I have never seen a Shakespeare play set in the eighties, but throwing Macbeth into the ‘greed is good’ corporate landscape of Thatcher’s London just works. Mary and I had intense talks about how our Lady Macbeth would fit in this setting. She is a complex character, so there were many options to play here – we decided not to use witchcraft as her impetus, but her love for her family. We decided that she lived a secluded life in the country away from family and friends and that Macbeth was away at work in the city, leaving her very isolated.

Playing the role of Lady Macbeth is almost like ticking off an item on my bucket list; I’ve had people tell me how much they would love to play her and congratulate me for bagging such a fabulous role, as though it’s a badge of honour. And I do feel honoured to be taking on the great Lady Macbeth. I hope the audience will have some compassion for her. Someone said to me, ‘I hate Lady Macbeth’, which is a strong, but not unwarranted, feeling. Yet I hope the audience will have an understanding of her actions, even if they don’t agree with them. An actress friend told me the “Scottish Play” should be known as The Macbeths because they are so integral to each other, and I agree. They really are a team, and it’s only when one starts to venture off on their own that the fracture develops that ultimately leads to their demise. It really is a fatal love story.

I believe this production offers more of an understanding of Macbeth’s story, as Mary’s interpretation is incredibly detailed.
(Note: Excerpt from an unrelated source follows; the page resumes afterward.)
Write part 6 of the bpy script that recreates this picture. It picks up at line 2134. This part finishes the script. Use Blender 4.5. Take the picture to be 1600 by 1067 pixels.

Lots of people think of it as a dry, bloody play – or a bloody dry play. Our production is an intense corporate thriller decked with opulence and run through with aggression. It’s about identity, sudden betrayal and even more sudden violence. I hope audiences will find this production as exhilarating to watch as we find it to perform. Audiences may not catch all the production’s layers on their first viewing, so I hope they’ll want to come back to look again and see more. Basically: I hope they think our Macbeth is just a bloody good play.

Macbeth will play at Jackson’s Lane on 21 & 22 March as part of a UK tour.